Hillel Neuer, the executive director of U.N. Watch, a Geneva-based NGO, outlined some of the organization’s hypocrisies, calling out not just dictatorships who use their positions on bodies like the U.N. Human Rights Council to shield themselves from criticism, but the Western countries who go along with them. “It is not just dictatorships, it is democracies that participate in the subversion of human rights,” he argued. One perverse consequence of this state of affairs: Today, Russian Foreign Minister Sergei Lavrov opened his speech at the U.N. defending his government’s encroachment into Ukraine by pointing to his country’s election to the U.N. Human Rights Council. “Russia was once again elected member of the United Nations Human Rights Council by an overwhelming majority,” Lavrov said. “We appreciate this support which we view as an acknowledgement of our country’s constructive approach to this sphere of multilateral cooperation.”

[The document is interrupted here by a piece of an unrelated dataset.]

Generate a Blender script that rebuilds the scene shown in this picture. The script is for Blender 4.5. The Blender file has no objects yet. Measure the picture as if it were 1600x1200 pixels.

It fell to David Killion, the United States’s envoy to UNESCO, to defend the U.N. despite its many faults, and explain the Obama administration’s efforts to engage the body. He pointed out that UNESCO offers an extensive international Holocaust education program, and that the body was founded as a response to the Holocaust. And he asserted that the Obama administration’s “no votes” had short-circuited “multiple Goldstone-type inquiries.”

But while the panelists differed on the merits of the various U.N. bodies, they were in complete agreement on the bottom line. “The U.S. is Israel’s best friend at the U.N.,” said Leshno Yaar. “Without the U.S., Israel is in big trouble.”